Impact of State-Level Incentives:

These state-level subsidies, when combined with the central government's EMPS and PM E-Drive incentives, can significantly reduce the upfront cost of purchasing an EV. For instance, in states like Delhi and Maharashtra, electric two-wheelers and cars can see price reductions of up to ₹2 lakh when combining both central and state benefits.



Income Tax Benefits for EV Buyers: Section 80EEB

In addition to subsidies and rebates, EV buyers in India can also take advantage of income tax benefits. Under Section 80EEB of the Income Tax Act, individuals can claim a deduction of up to ₹1.5 lakh on the interest paid on loans taken for the purchase of an electric vehicle.

Key Points of Section 80EEB:

  • The deduction is available only to individual taxpayers.

  • The loan must be taken from a financial institution or a non-banking financial company (NBFC).

  • The loan should have been sanctioned between April 1, 2019, and March 31, 2023.

This tax deduction can offer significant savings for buyers of more expensive EVs, such as the MG ZS EV or Tata Nexon EV, further lowering the overall cost of ownership.

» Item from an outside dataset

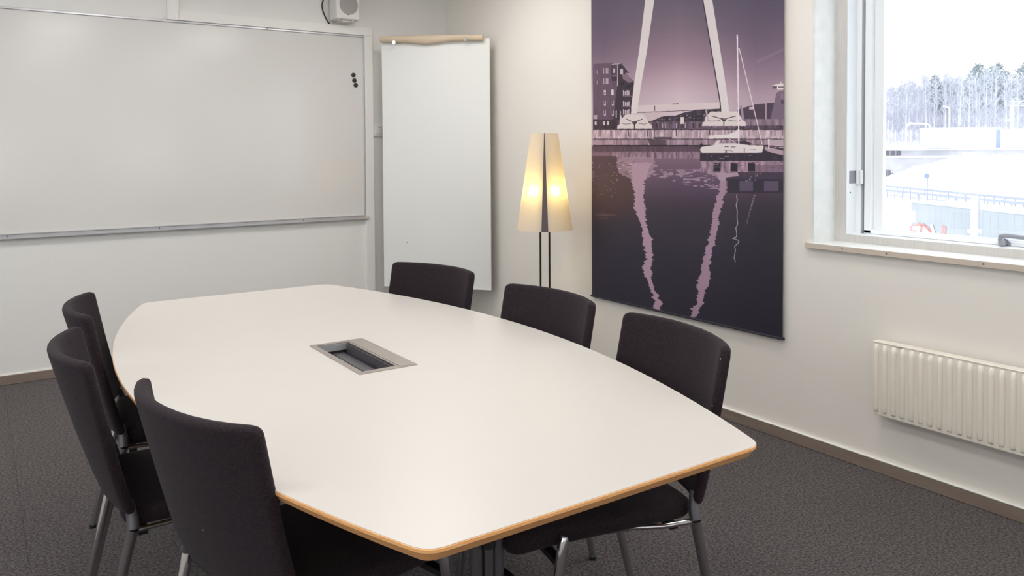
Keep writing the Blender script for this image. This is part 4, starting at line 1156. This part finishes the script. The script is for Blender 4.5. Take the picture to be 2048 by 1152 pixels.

Why Electric Vehicles are a Smart Financial Choice

While EVs may have a higher initial price compared to traditional Internal Combustion Engine (ICE) vehicles, various incentives and tax benefits help to bring down the cost. In addition to central and state government subsidies, EVs offer several long-term financial advantages:

  1. Lower Fuel Costs:The cost of electricity is significantly lower than petrol or diesel. EV owners can save thousands of rupees annually on fuel expenses.

  2. Reduced Maintenance Costs:Electric vehicles have fewer moving parts, leading to lower maintenance costs. There’s no need for oil changes, fuel system repairs, or engine maintenance, which reduces long-term ownership costs.

  3. Lower Total Cost of Ownership (TCO):Over time, EVs are more affordable to own and operate than their ICE counterparts due to lower fuel, maintenance, and repair costs.

  4. Depreciation and Resale Value:As the demand for electric vehicles continues to rise, their resale value is also expected to improve, making them a better long-term investment.